La Chiesa cattolica è molto prudente quando si tratta di mettere mano alla liturgia; essa ha infatti il senso chiaro che nelle parole che la comunità riunita usa per la propria preghiera (in special modo quella eucaristica) è descritto con precisione inarrivabile il Fatto che si vuol celebrare ed è espresso il contenuto più profondo della domanda che ogni fedele ha in cuore e magari non saprebbe dire altrettanto bene.

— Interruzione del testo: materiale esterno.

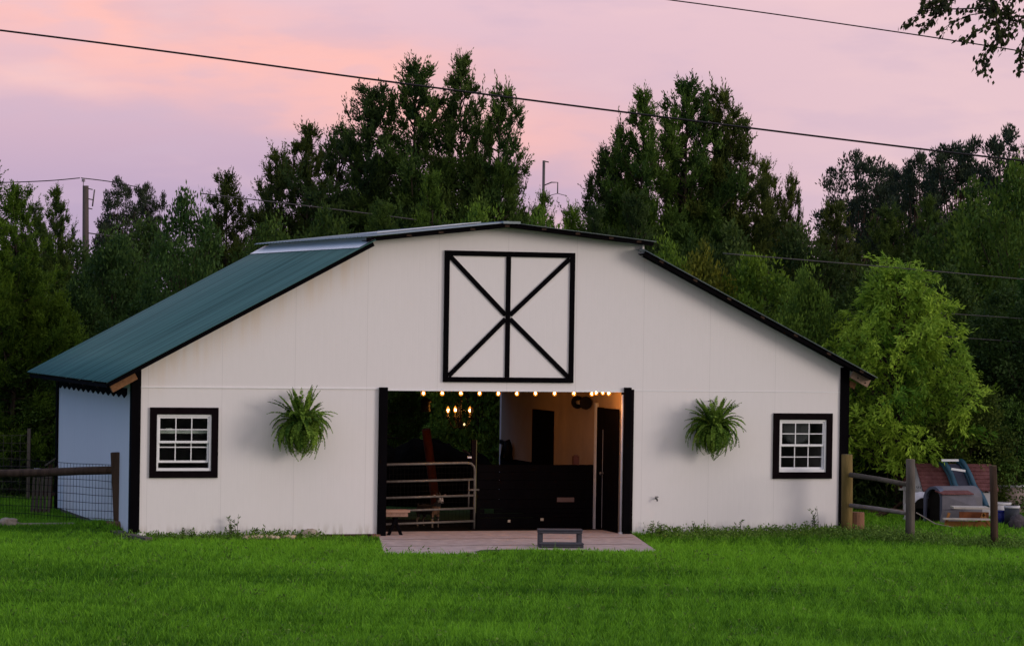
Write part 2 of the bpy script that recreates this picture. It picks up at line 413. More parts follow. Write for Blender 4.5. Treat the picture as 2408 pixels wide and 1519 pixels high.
def gen_round(seed, h=7., r=2.4, K=170, M=100, base=.12, ln=.11, wd=.06, droop=.2, prof=None, limbs=34, cl=.42, trunk_r=.11):
    rng = np.random.default_rng(seed); rr = random.Random(seed)
    tr = MB(); C = []; tries = 0
    if prof is None: prof = lambda t: sqrt(max(0, 1 - (2 * t - 1) ** 2)) * .55 + .45 * (1 - abs(2 * t - .9) ** 3)
    ph = [rr.uniform(0, 6.28) for _ in range(4)]
    while len(C) < K and tries < K * 30:
        tries += 1
        t = rr.random(); az = rr.uniform(0, 2 * pi)
        lump = 1 + .20 * sin(3 * az + ph[0] + 4 * t) + .14 * sin(5 * az + ph[1] - 9 * t) + .10 * sin(11 * t + ph[2])
        q = max(0, prof(t)) * lump
        if rr.random() > q + .1: continue
        rad = r * q * rr.random() ** .38
        C.append((rad * cos(az), rad * sin(az), h * (base + (1 - base) * t)))
    C = np.array(C)
    mid = h * (base + .12)
    tr.tube([(0, 0, 0), (.05, .03, mid * .6), (.0, .05, mid), (0, 0, h * .72)], [trunk_r, trunk_r * .85, trunk_r * .7, trunk_r * .22], 7)
    for i in rng.choice(len(C), min(limbs, len(C)), replace=False):
        c = C[i]; z0 = min(c[2] * .75, h * rr.uniform(base * .8, .55))
        a = np.array([0, 0, z0]); m = a * .45 + c * .55 + np.array([0, 0, .12 * np.linalg.norm(c - a)])
        tr.tube([a, m, c], [trunk_r * .38, trunk_r * .22, .010], 5)
    n = len(C); crad = cl * rng.uniform(.6, 1.25, n)
    off = rng.normal(size=(n, M, 3)); off = off / np.linalg.norm(off, axis=2, keepdims=True) * (rng.random((n, M, 1)) ** .5)
    P = C[:, None] + off * crad[:, None, None] * np.array([1.15, 1.15, .85])
    out = unit(C - np.array([0, 0, h * .45]))[:, None] * .5
    D = off * .7 + out + rng.normal(size=(n, M, 3)) * .45 + np.array([0, 0, -droop])
    tn = rng.random(n)[:, None] * .62 + off[:, :, 2] * .16 + .18 + rng.normal(size=(n, M)) * .12
    P = P.reshape(-1, 3); D = D.reshape(-1, 3); T = np.clip(tn.ravel(), 0, 1)
    s = rng.uniform(.7, 1.25, len(P))
    V, Q = leaves(P, D, ln * s, wd * s, rng)
    return tr, np_mesh('crown', V, Q, np.repeat(T, 4))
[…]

Se, dunque, la Chiesa fa una variazione nella liturgia è per un motivo grave e adeguatamente ponderato (non come quei preti che con leggerezza pari alla presunzione cambiano le parole come vogliono, si inventano gesti e formule a piacimento, aumentando la confusione di noi poveri fedeli che già facciamo la nostra bella fatica a superare il senso di estraneità che, travolti da una mentalità opposta, sentiamo nei confronti di gesti e parole liturgici).
Tutta questa premessa per arrivare a commentare la recente decisione di papa Francesco (Decreto della Congregazione per il culto divino e la disciplina dei sacramenti dello scorso 3 giugno) di iscrivere nel calendario liturgico la celebrazione di Maria Maddalena (22 luglio) non più come “memoria” ma come “festa”. In pratica — per usare termini che spero non sembrino irriverenti — si tratta di una promozione: pochissimi sono infatti i santi che hanno diritto a una festa: apostoli ed evangelisti, patroni di continenti o nazioni (Benedetto da Norcia e Caterina da Siena per esempio), alcuni martiri (Stefano, Lorenzo, gli Innocenti). Ora in questo ristretto novero entra la donna che ha incontrato Gesù “sulla pubblica strada”, colei che ha accompagnato fin sotto la croce il Maestro che l’aveva perdonata e, inconsolabile, è andata di buon mattino al sepolcro per onorare almeno il corpo morto dell’”amato del mio cuore”, colei che per prima lo ha visto risorto e ha da lui ricevuto il compito di testimoniarlo vivo anzitutto ai suoi impauriti discepoli; infatti san Tommaso d’Aquino la chiama “apostola degli apostoli”.
Il Decreto indica tre ragioni per questa “promozione”: approfondire la dignità della donna nella Chiesa, richiamare la necessità dell’annuncio della buona novella e ricordarci “la grandezza del mistero della misericordia divina”. Ed è quest’ultimo aspetto quello che commuove di più, se — anche solo per un poco — ci si immedesima nella vicenda umana di quella donna così fragile e fedele, così affettivamente intensa e consapevolmente bisognosa. Onorandola di una festa, la Chiesa ci invita a non aver paura della nostra umanità, perché il cristianesimo autentico non ne elimina neppure una briciola e tutta la purifica.
Siccome quello che la Chiesa decide sulla terra viene ratificato nei cieli, mi immagino la dantesca “candida rosa” del paradiso (una specie di immenso stadio con le gradinate) il prossimo 22 luglio: Maria Maddalena viene invitata a prendere un posto più alto, giusto a fianco degli apostoli che sono le colonne della Chiesa; lei arrossisce un po’ per tanto onore e poi sorride rispondendo all’applauso fragoroso dei beati. I quali — come Piccarda Donati ha spiegato a Dante — non sono gelosi del posto più elevato che spetta ad altri, perché nella volontà di Dio — dicono e sperimentano — “è la nostra pace”.